Pedro, além de ser o grande defensor dos Direitos Humanos, era também o bispo dos pobres. Viveu franciscanamente pobre entre os pobres. Encarnou em si a opção pelos pobres. Nunca gostou da palavra “preferencial”. Para ele ou a igreja é dos pobres, com os pobres e para os pobres ou não é a verdadeira igreja de Jesus de Nazaré. E essa sua pobreza era expressa em todos os seus escritos, gestos, pensamento e atitudes. Não se permitia titubear quanto a essa sua vivência evangélica, ao lado dos pequenos.
O bispo da prelazia de São Félix do Araguaia, sempre morou na mesma casa. Uma casa tosca, evangelicamente simples, como as pessoas que com ele dividiam o mesmo espaço. Uma casa que sempre foi o ponto de encontro e que acolhia a todos aqueles que chegavam a São Félix. Comiam e bebiam o que todos comiam. Indígenas, peões, posseiros, eram sempre bem vindos ao palácio episcopal de Pedro. Ele pedia a cozinheira Diolice, que sempre fizesse comida a mais, Já pensando naqueles que, por ventura, podiam chegar. Os pratos esmaltados ficavam ali a espera do próximo que viria para matar a sua fome. Pedro deixava de fazer o que estivesse fazendo para acolher com carinho e alegria ao “chegante”.
O palácio de Pedro é diferente de todos os palácios que conheci. Os outros, sempre muito suntuosos e imponentes, mas vazios da presença amorosa do Deus dos pobres. Um distanciamento enorme da realidade experimentada pelos destinatários do Reino de Deus. E se precisar falar com a vossa eminência, tem que ser com dia e hora marcada e olhe lá. Às vezes chego a pensar que nem mesmo o próprio Jesus passa por ali de vez em quando. Mas são “homens de Deus”, seguidores de Jesus. Lembro-me de um dos questionamentos que alguém, certa feita, fez ao dominicano Frei Betto: “Se eles fazem assim com o voto de pobreza, o que não devem fazer com o voto de castidade?”
Quis conversar com vocês sobre este assunto, por causa de uma das justificativas que estão sendo dadas quanto à evangelização feita pelas grandes mídias católicas. Uma evangelização que custa muito caro e por isso, precisa fazer uso da mesma prática “rentista” de fazer dinheiro através das aplicações, de compra e venda de imóveis, fazendas e outros que tais. Coisas que o mercado financeiro o faz muito bem, e agora ganhou também o espaço destas emissoras, que precisam custear a evangelização no concorrido mercado midiático. Seria a velha história de sempre: os fins justificam os meios?
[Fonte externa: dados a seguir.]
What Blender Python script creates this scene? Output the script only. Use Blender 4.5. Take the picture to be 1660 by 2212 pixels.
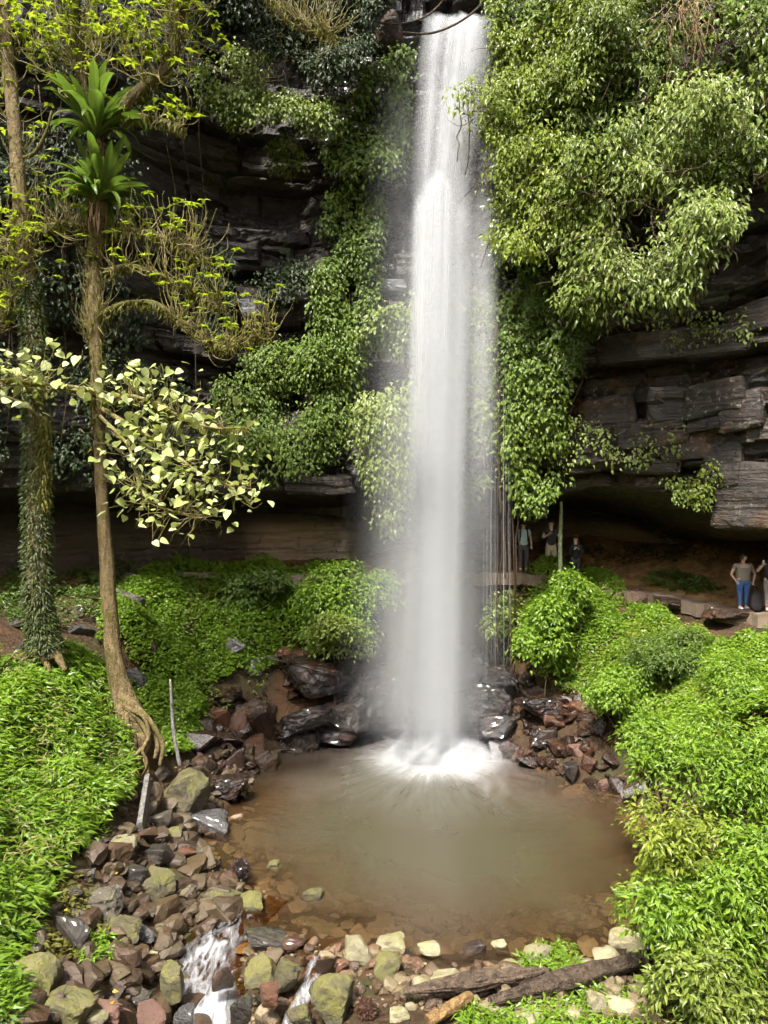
import bpy, bmesh, math, random
import numpy as np
from mathutils import Vector, Matrix

for o in list(bpy.data.objects):
    bpy.data.objects.remove(o, do_unlink=True)
R = math.radians
rng = np.random.default_rng(11)
random.seed(11)
scn = bpy.context.scene
COL = scn.collection

# ------------------------------------------------------------------ camera, sky, sun, exposure
FPX = 774.0            # focal length in pixels of a 768 x 1024 frame
CZ = 7.4               # camera height above the pool
cam_d = bpy.data.cameras.new('camera')
cam_d.sensor_fit = 'HORIZONTAL'
cam_d.sensor_width = 36.0
cam_d.lens = 36.0 * FPX / 768.0
cam_d.clip_start = 0.1
cam_d.clip_end = 500
cam = bpy.data.objects.new('camera', cam_d)
cam.location = (0, 0, CZ)
cam.rotation_euler = (R(90), 0, 0)
COL.objects.link(cam)
scn.camera = cam

SUN_EL, SUN_AZ = 58.0, 205.0      # azimuth clockwise from +Y: behind the camera, a little to the left
wd = bpy.data.worlds.new('World')
scn.world = wd
wd.use_nodes = True
wn = wd.node_tree
for n in list(wn.nodes):
    wn.nodes.remove(n)
w_out = wn.nodes.new('ShaderNodeOutputWorld')
w_bg = wn.nodes.new('ShaderNodeBackground')
w_sky = wn.nodes.new('ShaderNodeTexSky')
w_sky.sky_type = 'NISHITA'
w_sky.sun_disc = False
w_sky.sun_elevation = R(SUN_EL)
w_sky.sun_rotation = R(SUN_AZ)
w_sky.air_density = 1.0
w_sky.dust_density = 4.0
w_hs = wn.nodes.new('ShaderNodeHueSaturation')
w_hs.inputs['Saturation'].default_value = 0.30
wn.links.new(w_sky.outputs[0], w_hs.inputs['Color'])
wn.links.new(w_hs.outputs[0], w_bg.inputs[0])
w_bg.inputs[1].default_value = 0.13
wn.links.new(w_bg.outputs[0], w_out.inputs[0])

sun_d = bpy.data.lights.new('sun', 'SUN')
sun_d.energy = 4.2
sun_d.angle = R(9)
sun_d.color = (1.0, 0.955, 0.88)
sun = bpy.data.objects.new('sun', sun_d)
el, az = R(SUN_EL), R(SUN_AZ)
sdir = Vector((math.sin(az) * math.cos(el), math.cos(az) * math.cos(el), math.sin(el)))
sun.rotation_euler = (-sdir).to_track_quat('-Z', 'Y').to_euler()
sun.location = sdir * 60
COL.objects.link(sun)

scn.view_settings.view_transform = 'Standard'
scn.view_settings.look = 'None'
scn.view_settings.gamma = 1.0
scn.view_settings.exposure = 1.35
scn.view_settings.use_curve_mapping = False
cy = scn.cycles
cy.use_denoising = True
cy.use_adaptive_sampling = True
cy.adaptive_threshold = 0.04
cy.adaptive_min_samples = 12
cy.max_bounces = 4
cy.diffuse_bounces = 2
cy.glossy_bounces = 2
cy.transmission_bounces = 4
cy.transparent_max_bounces = 48
cy.volume_bounces = 1
cy.caustics_reflective = False
cy.caustics_refractive = False
cy.sample_clamp_indirect = 4.0

# ------------------------------------------------------------------ helpers
KD = 768.0 / 1660.0

def U(dx, dy, Y):
    """world point on the sight line of a place in the photograph, at distance Y"""
    return Vector(((dx * KD - 384) / FPX * Y, Y, CZ - (dy * KD - 512) / FPX * Y))

def m_per(Y):
    return KD * Y / FPX

def nrm(a):
    return a / np.maximum(np.linalg.norm(a, axis=-1, keepdims=True), 1e-9)

def hsh(i, j, k, s=0):
    n = i * 73856093 ^ j * 19349663 ^ k * 83492791 ^ (s * 2654435 + 977)
    n = (n ^ (n >> 13)) * 1274126177
    n = n & 0x7fffffff
    n = (n ^ (n >> 15)) * 224682251
    n = n & 0x7fffffff
    n = n ^ (n >> 11)
    return (n & 0xffff) / 65535.0

def vnoise(p, s=0):
    p = np.asarray(p, float)
    i = np.floor(p).astype(np.int64)
    f = p - i
    f = f * f * (3 - 2 * f)
    out = 0
    for a in (0, 1):
        for b in (0, 1):
            for c in (0, 1):
                w = (f[..., 0] if a else 1 - f[..., 0]) * (f[..., 1] if b else 1 - f[..., 1]) * (f[..., 2] if c else 1 - f[..., 2])
                out = out + w * hsh(i[..., 0] + a, i[..., 1] + b, i[..., 2] + c, s)
    return out

def fbm(p, o=4, s=0):
    p = np.asarray(p, float)
    t, a, n = 0, 1.0, 0
    for k in range(o):
        t = t + a * vnoise(p * 2.0 ** k + 17.3 * k, s + k)
        n += a
        a *= 0.5
    return t / n

def p3(*a):
    a = np.broadcast_arrays(*[np.asarray(q, float) for q in a])
    return np.stack(a, -1)

def sstep(a, b, x):
    t = np.clip((x - a) / (b - a), 0, 1)
    return t * t * (3 - 2 * t)

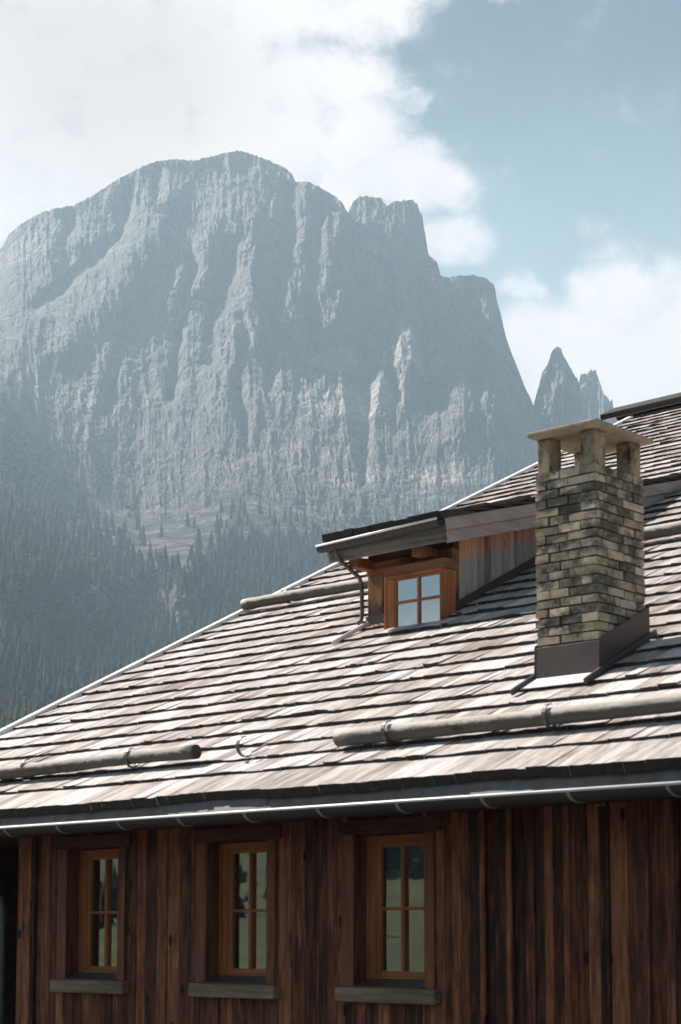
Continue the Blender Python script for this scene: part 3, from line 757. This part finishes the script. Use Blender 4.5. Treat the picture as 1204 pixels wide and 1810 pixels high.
def rock_mat(name, scree=False):
    m, t, p = material(name, 0.92, 0, 0.15)
    tc = t.new('ShaderNodeTexCoord'); oc = tc.outputs['Object']
    geo = t.new('ShaderNodeNewGeometry'); sepn = t.new('ShaderNodeSeparateXYZ'); t.l.new(geo.outputs['True Normal'], sepn.inputs[0])
    sepp = t.new('ShaderNodeSeparateXYZ'); t.l.new(oc, sepp.inputs[0])
    st = t.noise(t.vmath('MULTIPLY', oc, (1, 1, .13)), .035, 8, .64, .12)       # water streaks
    bl = t.noise(t.vmath('MULTIPLY', oc, (1, 1, .45)), .0085, 7, .6, .15)
    fi = t.noise(t.vmath('MULTIPLY', oc, (1, 1, .5)), .12, 9, .72)
    v = t.math('ADD', t.math('MULTIPLY', st, .5), t.math('ADD', t.math('MULTIPLY', bl, .35), t.math('MULTIPLY', fi, .25)))
    c = t.ramp(v, [(0.34, (.12, .125, .125)), (0.50, (.26, .26, .255)), (0.62, (.37, .36, .345)), (0.78, (.55, .52, .49))])
    pale = t.math('MULTIPLY', t.smooth(bl, .56, .68), t.smooth(st, .42, .62))
    c = t.mix(t.math('MULTIPLY', pale, .75), c, (.58, .53, .48))
    sc = None
    for (P, rx, rz, amp) in SCARS:
        q = t.vmath('LENGTH', t.vmath('MULTIPLY', t.vmath('SUBTRACT', oc, tuple(P)), (1 / rx, 1 / (rx * 2.5), 1 / rz)))
        q = t.math('ADD', q, t.math('MULTIPLY_ADD', st, 1.8, -.9)); q = t.math('ADD', q, t.math('MULTIPLY_ADD', fi, .9, -.45))
        v_ = t.smooth(q, 1.05, .70, 0, amp); sc = v_ if sc is None else t.math('MAXIMUM', sc, v_)
    if sc is not None: c = t.mix(sc, c, t.ramp(fi, [(0.35, (.52, .48, .44)), (0.6, (.86, .81, .74))]))
    gr = t.math('MULTIPLY', t.smooth(sepn.outputs[2], .50, .72), t.smooth(t.noise(oc, .02, 7, .7), .36, .54))
    gr = t.math('MULTIPLY', gr, t.smooth(sepp.outputs[2], 760, 480))
    c = t.mix(t.math('MULTIPLY', gr, .85), c, (.045, .055, .040))
    t.l.new(c, p.inputs['Base Color'])
    cr = t.new('ShaderNodeTexVoronoi'); cr.feature = 'DISTANCE_TO_EDGE'; cr.inputs['Scale'].default_value = .03
    wv = t.vmath('ADD', t.vmath('MULTIPLY', oc, (1.5, 1.5, .5)), t.vmath('MULTIPLY', t.comb(fi, st, bl), (22, 22, 14))); t.l.new(wv, cr.inputs['Vector'])
    h = t.math('ADD', t.math('MULTIPLY', st, 9.0), t.math('ADD', t.math('MULTIPLY', fi, 6.0), t.math('MULTIPLY', t.smooth(cr.outputs['Distance'], 0, .10), 4.0)))
    b = t.new('ShaderNodeBump'); b.inputs['Strength'].default_value = 1.0; b.inputs['Distance'].default_value = 3.2; t.l.new(h, b.inputs['Height']); t.l.new(b.outputs[0], p.inputs['Normal'])
    return m


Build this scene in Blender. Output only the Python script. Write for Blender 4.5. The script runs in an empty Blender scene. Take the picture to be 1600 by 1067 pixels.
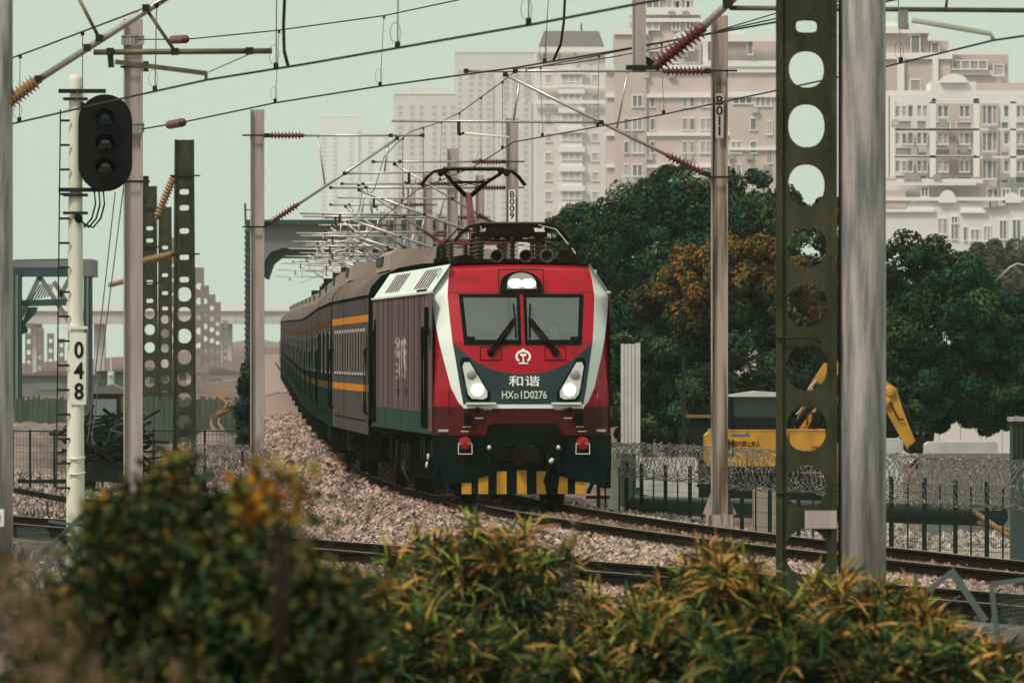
import bpy, bmesh, math, random
import numpy as np
from mathutils import Vector, Matrix

random.seed(11)
rng = np.random.default_rng(11)
sc = bpy.context.scene
col = sc.collection
# ------------------------------------------------------------------ camera
F, HZ, CH = 15700.0, 560.0, 2.55          # focal length in photo pixels, horizon row, eye height over the rails
cam_d = bpy.data.cameras.new('camera'); cam = bpy.data.objects.new('camera', cam_d); col.objects.link(cam)
cam.location = (0, 0, CH); cam.rotation_euler = (math.radians(90), 0, 0)
cam_d.sensor_fit = 'HORIZONTAL'; cam_d.sensor_width = 36; cam_d.lens = F / 1600 * 36
cam_d.shift_y = (HZ - 533.5) / 1600
cam_d.clip_start = 1.0; cam_d.clip_end = 20000
cam_d.dof.use_dof = True; cam_d.dof.focus_distance = 178; cam_d.dof.aperture_fstop = 11
sc.camera = cam
# ------------------------------------------------------------------ sky, sun, exposure
SUN_EL, SUN_AZ = math.radians(54), math.radians(226)     # azimuth from +Y clockwise: behind the camera, to the left
w = bpy.data.worlds.new('World'); sc.world = w; w.use_nodes = True
nt = w.node_tree; bg = nt.nodes['Background']
sky = nt.nodes.new('ShaderNodeTexSky'); sky.sky_type = 'NISHITA'; sky.sun_disc = False
sky.sun_elevation = SUN_EL; sky.sun_rotation = SUN_AZ; sky.dust_density = 4; sky.air_density = 1.2
mixn = nt.nodes.new('ShaderNodeMix'); mixn.data_type = 'RGBA'; mixn.inputs[0].default_value = 0.93
mixn.inputs[7].default_value = (7.9, 9.4, 8.4, 1)         # an even overcast veil over the blue
tcw = nt.nodes.new('ShaderNodeTexCoord'); nzw = nt.nodes.new('ShaderNodeTexNoise'); nzw.inputs['Scale'].default_value = 9; nzw.inputs['Detail'].default_value = 3
cmx = nt.nodes.new('ShaderNodeMix'); cmx.data_type = 'RGBA'; cmx.inputs[6].default_value = (6.8, 8.6, 7.1, 1); cmx.inputs[7].default_value = (7.4, 9.2, 7.7, 1)   # soft unevenness of the cloud layer
nt.links.new(tcw.outputs['Generated'], nzw.inputs['Vector']); nt.links.new(nzw.outputs[0], cmx.inputs[0]); nt.links.new(cmx.outputs[2], mixn.inputs[7])
nt.links.new(sky.outputs[0], mixn.inputs[6]); nt.links.new(mixn.outputs[2], bg.inputs[0])
bg.inputs[1].default_value = 0.09
sun_d = bpy.data.lights.new('sun', 'SUN'); sun_d.energy = 2.9; sun_d.angle = math.radians(11); sun_d.color = (1, .9, .8)
sun = bpy.data.objects.new('sun', sun_d); col.objects.link(sun)
sdir = Vector((math.sin(SUN_AZ) * math.cos(SUN_EL), math.cos(SUN_AZ) * math.cos(SUN_EL), math.sin(SUN_EL)))
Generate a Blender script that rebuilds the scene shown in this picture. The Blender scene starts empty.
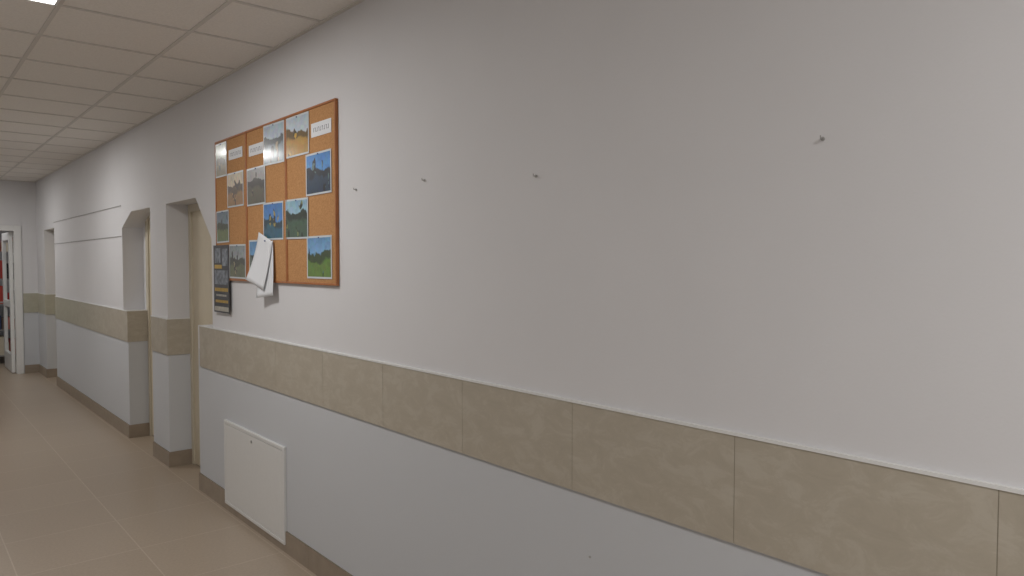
import bpy, bmesh, math, random
from mathutils import Vector, Matrix
random.seed(4)
sc=bpy.context.scene
sc.view_settings.view_transform='Standard'
sc.view_settings.look='None'

WX=1.71      # corridor face of the right wall
CH=2.91      # ceiling height
YE=13.1      # end wall
XL=-1.05     # left wall
YB=-3.0      # back wall

# ---------------------------------------------------------------- materials
def lin(c):
    return tuple(((v/255)/12.92 if v/255<=0.04045 else ((v/255+0.055)/1.055)**2.4) for v in c)+(1,)
def mat(name,col,rough=0.6,noise=0.04,scale=30,bump=0.0,bscale=200,spec=0.5,metal=0.0,coat=0.0):
    m=bpy.data.materials.new(name); m.use_nodes=True
    nt=m.node_tree; b=nt.nodes['Principled BSDF']
    b.inputs['Roughness'].default_value=rough
    b.inputs['Specular IOR Level'].default_value=spec
    b.inputs['Metallic'].default_value=metal
    b.inputs['Coat Weight'].default_value=coat
    g=nt.nodes.new('ShaderNodeNewGeometry')
    n=nt.nodes.new('ShaderNodeTexNoise'); n.inputs['Scale'].default_value=scale; n.inputs['Detail'].default_value=4
    nt.links.new(g.outputs['Position'],n.inputs['Vector'])
    r=nt.nodes.new('ShaderNodeValToRGB')
    c=lin(col)
    r.color_ramp.elements[0].position=0.3; r.color_ramp.elements[1].position=0.7
    r.color_ramp.elements[0].color=tuple(v*(1-noise) for v in c[:3])+(1,)
    r.color_ramp.elements[1].color=tuple(min(1,v*(1+noise)) for v in c[:3])+(1,)
    nt.links.new(n.outputs['Fac'],r.inputs['Fac'])
    nt.links.new(r.outputs['Color'],b.inputs['Base Color'])
    if bump>0:
        n2=nt.nodes.new('ShaderNodeTexNoise'); n2.inputs['Scale'].default_value=bscale; n2.inputs['Detail'].default_value=3
        nt.links.new(g.outputs['Position'],n2.inputs['Vector'])
        bp=nt.nodes.new('ShaderNodeBump'); bp.inputs['Strength'].default_value=bump; bp.inputs['Distance'].default_value=0.002
        nt.links.new(n2.outputs['Fac'],bp.inputs['Height']); nt.links.new(bp.outputs['Normal'],b.inputs['Normal'])
    return m

def wall_mat():
    m=mat('painted_plaster',(220,219,220),0.65,0.012,3,0.14,130,0.25)
    nt=m.node_tree; b=nt.nodes['Principled BSDF']
    src=b.inputs['Base Color'].links[0].from_socket
    g=[n for n in nt.nodes if n.bl_idname=='ShaderNodeNewGeometry'][0]
    s=nt.nodes.new('ShaderNodeSeparateXYZ'); nt.links.new(g.outputs['Position'],s.inputs[0])
    lt=nt.nodes.new('ShaderNodeMath'); lt.operation='LESS_THAN'; lt.inputs[1].default_value=1.05
    nt.links.new(s.outputs['Z'],lt.inputs[0])
    mx=nt.nodes.new('ShaderNodeMix'); mx.data_type='RGBA'
    nt.links.new(lt.outputs[0],mx.inputs[0]); nt.links.new(src,mx.inputs[6]); mx.inputs[7].default_value=lin((202,204,207))
    nt.links.new(mx.outputs[2],b.inputs['Base Color'])
    return m
M_wall=wall_mat()
M_white=mat('white_trim',(228,228,226),0.4,0.01)
M_panel=mat('white_enamel_metal',(222,222,220),0.35,0.01)
M_door=mat('beige_door_laminate',(214,203,180),0.45,0.03,8)
M_frame=mat('beige_door_frame',(205,196,176),0.45,0.02,8)
M_metal=mat('brushed_metal',(170,168,165),0.3,0.02,metal=0.9)
M_dark=mat('dark_plastic',(40,38,38),0.5)
M_wood=mat('board_wood_frame',(168,106,60),0.5,0.12,25)
M_paper=mat('white_paper',(228,230,233),0.6,0.01)
M_ink=mat('printed_ink',(90,90,98),0.7,0.05)

def tile_mat():
    m=bpy.data.materials.new('marbled_beige_tile'); m.use_nodes=True
    nt=m.node_tree; b=nt.nodes['Principled BSDF']; b.inputs['Roughness'].default_value=0.42
    g=nt.nodes.new('ShaderNodeNewGeometry')
    mp=nt.nodes.new('ShaderNodeMapping'); mp.inputs['Rotation'].default_value=(0.6,0,0); mp.inputs['Scale'].default_value=(1,1,1.8)
    nt.links.new(g.outputs['Position'],mp.inputs['Vector'])
    n=nt.nodes.new('ShaderNodeTexNoise'); n.inputs['Scale'].default_value=9; n.inputs['Detail'].default_value=10
    n.inputs['Roughness'].default_value=0.74; n.inputs['Distortion'].default_value=0.6
    nt.links.new(mp.outputs[0],n.inputs['Vector'])
    r=nt.nodes.new('ShaderNodeValToRGB'); e=r.color_ramp.elements
    e[0].position=0.3; e[0].color=lin((174,165,149)); e[1].position=0.72; e[1].color=lin((191,183,168))
    x=e.new(0.5); x.color=lin((181,172,156)); x=e.new(0.56); x.color=lin((186,178,163))
    nt.links.new(n.outputs['Fac'],r.inputs['Fac'])
    # the far stretch of tiles fades towards a greener tint
    s=nt.nodes.new('ShaderNodeSeparateXYZ'); nt.links.new(g.outputs['Position'],s.inputs[0])
    mr=nt.nodes.new('ShaderNodeMapRange'); mr.inputs['From Min'].default_value=8.2; mr.inputs['From Max'].default_value=10.5
    mr.inputs['To Max'].default_value=0.35
    nt.links.new(s.outputs['Y'],mr.inputs['Value'])
    mx=nt.nodes.new('ShaderNodeMix'); mx.data_type='RGBA'
    nt.links.new(mr.outputs[0],mx.inputs[0]); nt.links.new(r.outputs['Color'],mx.inputs[6]); mx.inputs[7].default_value=lin((178,184,162))
    nt.links.new(mx.outputs[2],b.inputs['Base Color'])
    return m
M_tile=tile_mat()
M_grout=mat('grout',(148,140,124),0.8)
M_base=mat('brown_skirting_tile',(152,138,122),0.45,0.08,12)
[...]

Mas de qual evangelização estamos falando mesmo? Esta evangelização da forma como ela se dá, desperta em nós vários tipos de questionamentos. Teria que ser nos mesmos moldes do capital financeiro? Estes centros de evangelização não poderiam ser no formato popular, em que despertasse nas pessoas um compromisso maior com a construção de outra sociedade possível? Uma evangelização que massifica, e que não questiona este modelo de sociedade desigual que está aí estabelecido? Uma evangelização que domestifica e adestra as pessoas para uma postura piedosa de causa nenhuma? Posso até estar equivocado nesta minha análise simplista, mas é o que sinto e penso. A minha intenção é a de provocar a reflexão das pessoas, quanto a um modelo de evangelização que não leva a libertação das estruturas que nos oprimem.
Pedro nos deu uma grande lição de como a igreja pode e deve ser. Uma igreja comprometida na luta e construção de uma nova sociedade, onde os pobres sejam protagonistas e destinatários da missão libertadora. Uma igreja dos pobres, em que a sua mística e espiritualidade, estejam voltadas para a libertação integral das pessoas. Na verdade, esta igreja começava a existir dentro da sua própria casa e expandia para mais além, abrangendo todas as comunidades que se transformavam em sementeiras de esperança na utopia do Reino. Pessoas comprometidas com as causas de Pedro, que eram também as causas do Reino de Deus. Sinto-me um privilegiado por fazer parte desta história e dedicar uma parte da minha vida pelas causas que se tornaram também as minhas causas.
O palácio de Pedro vai ser “tombado”. Iremos fazer do espaço da sua casa um memorial, onde as pessoas possam ver mais de perto quem foi Pedro e o que ele significa para a caminhada desta igreja. Um legado que não podemos deixar que fique esquecido nos anais da história. O memorial da libertação e da esperança, que terá o propósito de insuflar nas pessoas que por ali passarem os ventos fortes de uma igreja dos pobres, encarnada na história deste povo que acolheu e topou viver, sob a batuta deste homem de Deus.